Last season, it was adamant that they had that desperation night in and night out. They were in 29th place in the NHL and needed to make the playoffs. There was no room for ebbs and flows.
This season is different. The Flyers don't expect to be fighting for their playoff lives every night of the season, so the coach may be able to ease off the pedal just a tad. If nothing else, for the goalie's mental state, rest him a bit more. Boucher has been serviceable this season. Throwing him a bone a little more regularly may help Bobrovsky more than can be imagined. Maybe, with Michael Leighton due to return next week, they will do that with a goalie Laviolette has a bit more confidence in than Boucher.

After tonight's jaunt to Toronto, seven of the Flyers next nine games are against winning teams - and not just teams who are barely over .500 either. There's Boston, Pittsburgh, Montreal, Vancouver, Los Angeles and Detroit - all teams with their eyes set on the big, shiny, silver prize in June.

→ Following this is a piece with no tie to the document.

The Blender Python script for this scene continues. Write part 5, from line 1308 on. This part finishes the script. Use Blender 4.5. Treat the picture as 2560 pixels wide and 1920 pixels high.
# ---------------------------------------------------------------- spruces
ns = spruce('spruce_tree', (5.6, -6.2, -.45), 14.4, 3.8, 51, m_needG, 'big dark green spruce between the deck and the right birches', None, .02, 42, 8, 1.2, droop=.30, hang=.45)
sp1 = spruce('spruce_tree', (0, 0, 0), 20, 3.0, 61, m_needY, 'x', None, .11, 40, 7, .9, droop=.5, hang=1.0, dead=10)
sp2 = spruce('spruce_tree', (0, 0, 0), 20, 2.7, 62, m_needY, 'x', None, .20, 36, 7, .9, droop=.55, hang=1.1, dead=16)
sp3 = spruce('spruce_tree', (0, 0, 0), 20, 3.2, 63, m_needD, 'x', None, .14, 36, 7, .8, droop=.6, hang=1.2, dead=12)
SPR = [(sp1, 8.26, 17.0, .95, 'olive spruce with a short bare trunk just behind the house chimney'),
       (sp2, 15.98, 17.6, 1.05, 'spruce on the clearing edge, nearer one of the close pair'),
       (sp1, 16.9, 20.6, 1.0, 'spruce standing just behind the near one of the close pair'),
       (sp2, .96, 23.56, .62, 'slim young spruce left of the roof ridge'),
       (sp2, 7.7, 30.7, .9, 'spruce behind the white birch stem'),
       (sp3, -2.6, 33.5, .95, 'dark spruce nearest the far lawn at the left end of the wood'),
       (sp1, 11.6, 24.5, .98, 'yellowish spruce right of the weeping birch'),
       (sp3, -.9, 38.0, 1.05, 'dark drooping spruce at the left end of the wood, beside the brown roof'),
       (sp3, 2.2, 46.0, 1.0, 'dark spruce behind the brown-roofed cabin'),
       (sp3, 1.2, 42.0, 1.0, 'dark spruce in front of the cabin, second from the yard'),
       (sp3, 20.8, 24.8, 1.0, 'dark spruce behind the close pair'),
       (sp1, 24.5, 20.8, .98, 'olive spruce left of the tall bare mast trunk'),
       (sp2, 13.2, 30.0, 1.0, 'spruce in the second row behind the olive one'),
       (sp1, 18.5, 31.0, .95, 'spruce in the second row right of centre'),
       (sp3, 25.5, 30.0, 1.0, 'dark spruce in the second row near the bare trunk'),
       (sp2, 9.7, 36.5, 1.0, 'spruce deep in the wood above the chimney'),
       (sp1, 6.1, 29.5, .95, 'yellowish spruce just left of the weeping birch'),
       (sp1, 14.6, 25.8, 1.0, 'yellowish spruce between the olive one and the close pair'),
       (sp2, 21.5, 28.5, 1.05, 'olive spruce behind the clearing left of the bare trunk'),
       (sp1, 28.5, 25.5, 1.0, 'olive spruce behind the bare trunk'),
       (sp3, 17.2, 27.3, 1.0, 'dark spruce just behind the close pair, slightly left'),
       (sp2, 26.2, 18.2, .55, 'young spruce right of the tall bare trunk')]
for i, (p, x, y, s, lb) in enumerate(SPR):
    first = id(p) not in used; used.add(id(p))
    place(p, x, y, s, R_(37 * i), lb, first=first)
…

If the Flyers want to keep their eye there too, they'd be wise to protect their young goalie from possibly flaming out way too soon.


Anonymous Steve said...

Think this is less about Bob and more about the team as a whole. I know they have had a very easy schedule so far, and have proven they can beat up on the basement teams in the East, which is good, especially since in years past, the Flyers would tend to come out flat against crappy teams and give up easy points.

But the numbers against good teams are an issue for the entire squad, not just Bob. Team needs to play better in front of him, and sure, he needs to step up his play a bit more against better teams as well.

Flyers were up 4-1 in the third last night, w/ what, ~10 minutes left? It would have been nice had Bob been able to come up w/ big saves to keep the lead, but you can't pin the loss entirely on him, or suggest there's something wrong w/ JUST him because the Flyers ended up losing the game.

Penalties, defensive breakdowns, and a lack of focus blew the lead and lost the game last night.

Good analysis, but I think it's worth pointing out that the Flyers, as a whole, need to be better against better teams, and while that includes Bob, it isn't exclusive to him either.

December 9, 2010 at 10:23 AM 
Anonymous Anonymous said...

This has nothing to do with goaltending and the back 6. It has everything with the coach's system not matching the parts.

If you have a "3 lines on the attack" system, you need 3 lines that actually can attack. The coach’s system requires the constant pursuit of the puck - forcing turn-overs and creating chances based on those turnovers, with the assumption that there will be the speed and anticipation to be able to have 3 men low and then get back in time to prevent the odd man rush – this is not happening.

The Flyers are essentially a one line team, there is (was) a 35-45 goal scorer playing out of position (Carter) and the best player in Richards having no one to play with. 4 centers for 3 spots, and no scoring wings.

Clearly, the Flyers have a significant problem on wing, and thus are an easy match-up for the “elite” teams – all they have to do is shut down the Briere line. The Richards line and the mishmash of the Giroux line are then exposed to shutting down the center because the wings will not create goals on their own.

You can’t be on constant attack if you don’t have the threats, and Nodl, JVR, Hartnell, Leino, Zherdev and Carcillo are not threats to score on their own. This was clearly shown in the most recent shut outs.